On November 15, 2021, a memorial to victims thrown into a pit at Kazani was unveiled at Kazani, above Sarajevo, but without the presence of families of the victims. The inscription reads: “We will forever, with sadness and respect, remember our murdered fellow citizens”, listing the names of 17 victims.
The City of Sarajevo allocated 7,000 Bosnian marks [3,574 euros] for this monument. But family members of those killed there criticised the decision because the monument did not name the crime’s perpetrators. The exact number of people killed and thrown into the Kazani pit has not been determined either to date. The memorial has already been sprayed with graffiti.
Since 2012, meanwhile, parents of children killed in Prijedor during the war have been trying to obtain a permit to build a monument to the 102 children killed in the town.
Each year, when marking ‘White Ribbon Day’ in the town, parents and survivors hope to mark the next anniversary in front of a monument.
A few years ago, the surviving victims also filed an official request with the Missing Persons Institute of Bosnia and Herzegovina and with Prijedor town to mark the graves, because, under the Law on Missing Persons of Bosnia and Herzegovina, families are entitled to it.

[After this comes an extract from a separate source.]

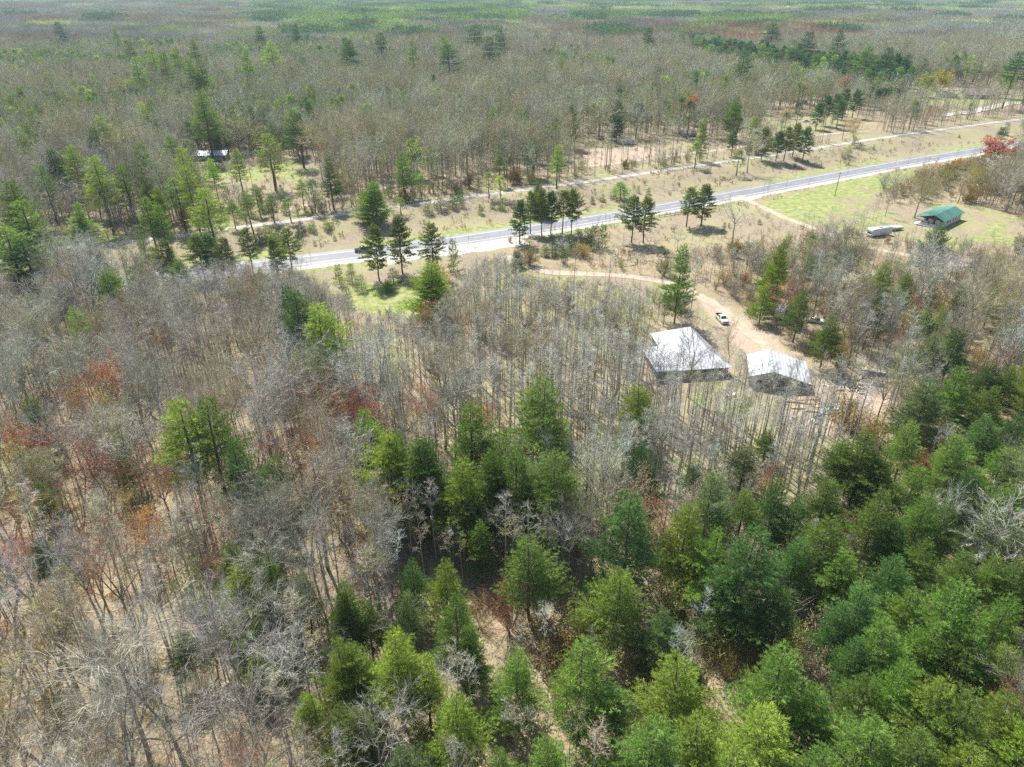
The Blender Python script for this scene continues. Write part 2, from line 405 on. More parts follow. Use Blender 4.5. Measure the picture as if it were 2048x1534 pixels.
def inp(P): return (inpoly(gu, gv, P) & ok).astype(float)
corr = ((g_s > 0) & (g_st < 0)).astype(float)
green = np.zeros(len(gx)); dry = np.zeros(len(gx)); sand = np.zeros(len(gx))
verge = (g_dr < 11.5) * (g_dr > 5.5)
green = np.maximum(green, verge * (.35 + .8 * (big > .42)) * np.where(g_s > 0, .85, .9))
dry = np.maximum(dry, corr * 1.0)
green = np.maximum(green, corr * (nz > .66) * .35)
strip = ((g_st > 0) & (g_dt < 16)).astype(float)
dry = np.maximum(dry, strip * .8); green = np.maximum(green, strip * (nz > .6) * .5)
green = np.maximum(green, inp(LAWN_GREEN) * (.35 + 1.0 * sstep(.3, .6, nz)))
for P, a, b in ((LAWN_R, .95, .35), (DRYLAWN, 1.0, .12), (CLEAR_L, .95, .22), (CLEAR_W, .9, .45), (CLEAR_C, .9, .2), (CLEAR_FR, .9, .35), (CLEAR_FAR, .7, .7), (HOUSE_LOT, .8, .15), (YARD, .5, .6)):
    m = inp(P); dry = np.maximum(dry, m * a); green = np.maximum(green, m * b * sstep(.35, .65, nz) * 1.5)
green = np.maximum(green, inp([(690, 575), (800, 560), (860, 590), (850, 628), (720, 625), (700, 600)]) * .75)
green = np.maximum(green, inp([(1100, 560), (1330, 566), (1340, 640), (1150, 620)]) * .45 * (nz > .4))
sand = np.maximum(sand, inp([(1390, 600), (1430, 596), (1520, 650), (1580, 700), (1600, 715), (1500, 715), (1470, 700), (1440, 650)]) * .62)
sand = np.maximum(sand, inp([(1250, 790), (1285, 660), (1460, 640), (1480, 800), (1400, 780)]) * .3)
sand = np.maximum(sand, inp([(1560, 770), (1700, 760), (1780, 745), (1790, 790), (1700, 880), (1560, 860)]) * .6)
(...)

But the law is a dead letter, says Mirsad Duratovic, of Prijedor 92 Association of Detainees, an NGO. He believes no institution can enforce it.
“Besides having an adopted and passed law, and the Institute dealing with these issues, we are asking the international community to protect mass graves. Why don’t institutions in this country do their job?” he asks.
The law allows for families of the missing and associations to request the marking of sites where human remains were discovered. The condition is to have a certificate from institutions that there was a grave at that site. The subsequent procedure involves the local level of the municipality or city.
But the only memorial established by the law, with a clear goal “to create a dignified place for burial of persons who died as a result of the events in Srebrenica”, by a decision of the High Representative in 2000, is the Srebrenica Memorial Center for victims of the genocide.